As a person plagued with anxiety and depression, I find myself desperate for a narrative to move me. Whether it's binge watching seasons of dramatic television, devouring 16 novels on Elizabethan times with compulsion or faithfully following the programming of NPR, I am a consumer of stories. I invest myself recklessly into fictional characters, as determined to know them as if I was a close friend. Not because I'm in need of a companion. I have been blessed to call some of the most amazing people in the world my friends and family. Not because my life is horrible. I understand that I have so much to be thankful for: health, material goods, a job that I love. I'm not even looking to create a place to belong. I have a home which is a safe space - and people to share it with.
I'm looking for myself. I'm trying to discover my narrative.
I can sing every word of Hamilton and identify with the heroes and the villains. I see a part of myself as a little of every character of Everyone's Son - part crack addict mother, part abandoned child, part mourning foster mom, part judge. I can see how people's stories weave together into fabrics of community and how each thread, whether made of brilliant scarlet silk or fraying burlap, makes a tapestry lovely to behold. But what I can not see, is me.
The many hats I wear give schedule and structure to my day. Wake up a mom, go be a professor, be a friend during lunch, be a consultant late afternoon, be a mom again through dinner, be a lover to my husband. Then sleep. And repeat. And repeat. And repeat.
When the hats are removed, I'm naked. Ghost like. Translucent.

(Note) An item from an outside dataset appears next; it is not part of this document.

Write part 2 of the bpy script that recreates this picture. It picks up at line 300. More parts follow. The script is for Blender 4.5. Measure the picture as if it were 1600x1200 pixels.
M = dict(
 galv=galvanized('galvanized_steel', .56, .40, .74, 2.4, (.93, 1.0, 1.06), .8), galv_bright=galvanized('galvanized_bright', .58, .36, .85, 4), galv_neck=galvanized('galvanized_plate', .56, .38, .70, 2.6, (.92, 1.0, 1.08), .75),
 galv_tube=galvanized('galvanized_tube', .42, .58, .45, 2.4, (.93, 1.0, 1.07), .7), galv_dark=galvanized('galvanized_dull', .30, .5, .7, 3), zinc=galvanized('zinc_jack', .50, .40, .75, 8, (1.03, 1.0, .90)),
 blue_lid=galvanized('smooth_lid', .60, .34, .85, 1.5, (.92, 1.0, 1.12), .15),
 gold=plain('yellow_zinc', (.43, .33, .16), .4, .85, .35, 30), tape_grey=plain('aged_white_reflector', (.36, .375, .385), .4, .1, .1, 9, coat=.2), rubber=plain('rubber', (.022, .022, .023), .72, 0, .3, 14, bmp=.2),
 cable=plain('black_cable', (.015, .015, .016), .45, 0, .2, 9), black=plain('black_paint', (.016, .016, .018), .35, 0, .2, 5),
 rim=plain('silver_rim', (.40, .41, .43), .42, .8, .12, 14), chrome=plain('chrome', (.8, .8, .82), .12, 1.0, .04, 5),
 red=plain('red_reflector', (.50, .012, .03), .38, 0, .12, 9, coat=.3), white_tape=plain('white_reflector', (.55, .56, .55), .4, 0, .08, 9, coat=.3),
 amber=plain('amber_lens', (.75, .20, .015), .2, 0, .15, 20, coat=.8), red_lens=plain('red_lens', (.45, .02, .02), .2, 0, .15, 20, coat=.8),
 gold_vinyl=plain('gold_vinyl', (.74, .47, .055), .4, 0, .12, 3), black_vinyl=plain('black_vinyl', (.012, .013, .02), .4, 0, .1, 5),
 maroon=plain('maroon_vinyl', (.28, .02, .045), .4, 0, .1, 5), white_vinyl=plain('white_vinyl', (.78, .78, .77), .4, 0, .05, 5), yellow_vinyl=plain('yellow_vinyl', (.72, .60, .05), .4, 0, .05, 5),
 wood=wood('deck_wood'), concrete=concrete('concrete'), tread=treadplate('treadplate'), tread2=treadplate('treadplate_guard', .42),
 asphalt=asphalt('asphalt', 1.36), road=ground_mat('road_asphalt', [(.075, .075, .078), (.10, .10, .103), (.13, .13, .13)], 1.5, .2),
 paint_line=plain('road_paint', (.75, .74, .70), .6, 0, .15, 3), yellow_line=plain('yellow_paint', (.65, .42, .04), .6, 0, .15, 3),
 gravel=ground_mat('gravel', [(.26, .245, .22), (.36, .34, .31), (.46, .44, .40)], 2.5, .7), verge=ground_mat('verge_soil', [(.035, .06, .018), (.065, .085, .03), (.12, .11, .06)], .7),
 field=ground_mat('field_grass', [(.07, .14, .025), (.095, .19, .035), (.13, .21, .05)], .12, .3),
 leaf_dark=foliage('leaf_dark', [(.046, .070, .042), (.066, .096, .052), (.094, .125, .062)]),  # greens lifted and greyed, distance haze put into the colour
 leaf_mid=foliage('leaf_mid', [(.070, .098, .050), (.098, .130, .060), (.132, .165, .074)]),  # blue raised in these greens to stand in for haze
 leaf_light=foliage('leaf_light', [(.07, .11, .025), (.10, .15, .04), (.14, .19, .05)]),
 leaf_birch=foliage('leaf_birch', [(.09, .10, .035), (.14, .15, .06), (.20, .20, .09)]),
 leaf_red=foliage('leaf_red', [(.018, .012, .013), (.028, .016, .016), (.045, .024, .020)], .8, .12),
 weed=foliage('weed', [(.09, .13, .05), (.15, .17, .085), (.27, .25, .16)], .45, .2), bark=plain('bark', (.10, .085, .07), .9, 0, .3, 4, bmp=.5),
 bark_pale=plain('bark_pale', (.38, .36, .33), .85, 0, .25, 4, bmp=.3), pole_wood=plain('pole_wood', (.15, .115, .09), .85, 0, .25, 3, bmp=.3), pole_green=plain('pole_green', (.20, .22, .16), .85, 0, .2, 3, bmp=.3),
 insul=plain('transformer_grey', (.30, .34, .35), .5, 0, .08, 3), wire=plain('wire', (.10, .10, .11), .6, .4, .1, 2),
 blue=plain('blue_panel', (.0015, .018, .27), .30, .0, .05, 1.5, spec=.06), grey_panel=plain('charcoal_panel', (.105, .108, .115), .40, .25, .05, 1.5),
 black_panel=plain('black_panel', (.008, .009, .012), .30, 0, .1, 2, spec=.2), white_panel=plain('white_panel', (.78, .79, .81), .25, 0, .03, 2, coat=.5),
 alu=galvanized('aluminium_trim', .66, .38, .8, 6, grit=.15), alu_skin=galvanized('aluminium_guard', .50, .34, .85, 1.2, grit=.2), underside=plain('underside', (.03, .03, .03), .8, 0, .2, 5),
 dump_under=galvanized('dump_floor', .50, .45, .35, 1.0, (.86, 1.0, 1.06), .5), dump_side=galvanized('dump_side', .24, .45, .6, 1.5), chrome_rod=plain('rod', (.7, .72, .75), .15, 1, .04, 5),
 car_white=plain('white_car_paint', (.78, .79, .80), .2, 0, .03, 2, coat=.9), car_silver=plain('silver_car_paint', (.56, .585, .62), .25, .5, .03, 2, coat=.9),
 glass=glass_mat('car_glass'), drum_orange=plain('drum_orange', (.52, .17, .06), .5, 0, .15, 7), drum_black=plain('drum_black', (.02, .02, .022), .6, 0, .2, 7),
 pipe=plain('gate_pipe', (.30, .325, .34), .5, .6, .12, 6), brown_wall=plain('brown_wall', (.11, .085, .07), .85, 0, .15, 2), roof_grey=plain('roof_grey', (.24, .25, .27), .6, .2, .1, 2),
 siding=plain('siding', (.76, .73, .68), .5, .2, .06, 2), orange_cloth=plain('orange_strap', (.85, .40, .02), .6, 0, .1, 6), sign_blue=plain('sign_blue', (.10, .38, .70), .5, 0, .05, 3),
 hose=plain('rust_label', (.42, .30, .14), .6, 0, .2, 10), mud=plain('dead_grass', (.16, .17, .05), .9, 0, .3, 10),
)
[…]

My husband and I go hiking and on every trail, there is one perfect moment. There is a moment when I am surrounded by nature and the woods are alive. The birds are chirping and squirrels are skittering up and down trees. The leaves rustle in the wind and the sun shines through the leaves giving a brightness to the forest floor. Everything around me is alive. And that is enough. Mosses and mushrooms, caterpillars and spiders, trees and vines....all alive. Breathing and basking in that moment. For some it will be measured in days. For some the years will come and go, and yet they will remain.
For me, in that moment, I can simply breath and know that I don't need more of a purpose than to exist in the moment. I am nothing. And that's okay.
Some people live their life as a part of a jigsaw puzzle. Utterly unique, but integral to a bigger picture. The edges, nooks and curves allow them to perfectly connect to the pieces around them, and only in that form does their unique shape, size and color become a picture. Most people find that blend of uniqueness and belonging a place of certainty and strength. But my whole life I've been looking for something else. I've been looking for a world without hats. Without structure. Without metrics. A life where simply the act of filling my lungs is enough.
To live within the communal expectation, constantly at odds with the reality of my soul and the normality required of me, is exhausting. Keeping the will to search for myself, rather that settle for being defined by my routine, is not an easy task. But the very act of searching, these words I craft right now, are a narrative all my own. And for now, that will have to be enough.